В Дагестане установилось временное затишье, опиравшееся на условия договора 1819 г. Свидетельством тому служит инструкция, написанная Розеном Тадж-ад-Дину-эфенди Мустафину. Этот алим родом из казанских татар провел два года в Тифлисе, показав, с одной стороны, свое «благоразумное поведение и основательное знание магометанского закона», а с другой стороны, ознакомившись с особенностями кавказской жизни и традиций, он добился уважения некоторых влиятельных дагестанцев. В 1836 г. Розен предложил Тадж-ад-Дину-эфенди проехать по Восточному Кавказу, доводя до сведения горцев, что и имперское правительство не требует от них перемены их веры — напротив, согласно «на сохранение в полной мере их национальности, веры и обычаев». Другой задачей этого эфенди была критика тариката как произвольного, необоснованного и злонамеренного истолкования истин ислама. Одним словом, Розен хотел использовать Тадж-ад-Дина как своего идеологического агента. Не совсем ясно, как смотрел на свою командировку сам Тадж-ад-Дин. Возможно, он надеялся действительно стать посредником – примирителем между горцами и империей – и тем спасти тысячи жизней… Как бы то ни было, но факты истории показывают, что миссия его успеха не имела.

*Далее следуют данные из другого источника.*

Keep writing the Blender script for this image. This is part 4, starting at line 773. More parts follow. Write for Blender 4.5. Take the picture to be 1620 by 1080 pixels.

Интересно, однако, другое: в своей инструкции Розен дает политические характеристики землям и странам Кавказа, выражая в них официальную оценку и отношение к ним империи. Как же выглядит в его глазах Дагестан? Вот что он сообщает: «Общество Даргинское, или Акушинское, управляется главным даргинским Магомед-кадием, утвержденным нашим правительством и нам преданным. Акушинцы не принимали участия в волнениях в Дагестане и остались верными, включая цудахарцев, иногда участвовавших в мятежных скопищах, но в последнее время храбро сопротивлявшихся Гамзат-беку и Шамилю. Другие, менее значительные общества: Табасарань и Кара-Кайдах, управляются нашими приставами… Между многими достойными и благоразумными духовными особами правительство в особенности оказывает свое дружеское уважение благонамеренным Магомед-кадию Акушинскому и Сеид-кадию Араканскому, а равно обращает внимание и на известного уже Вам Аслан-кадия Цудахарского…».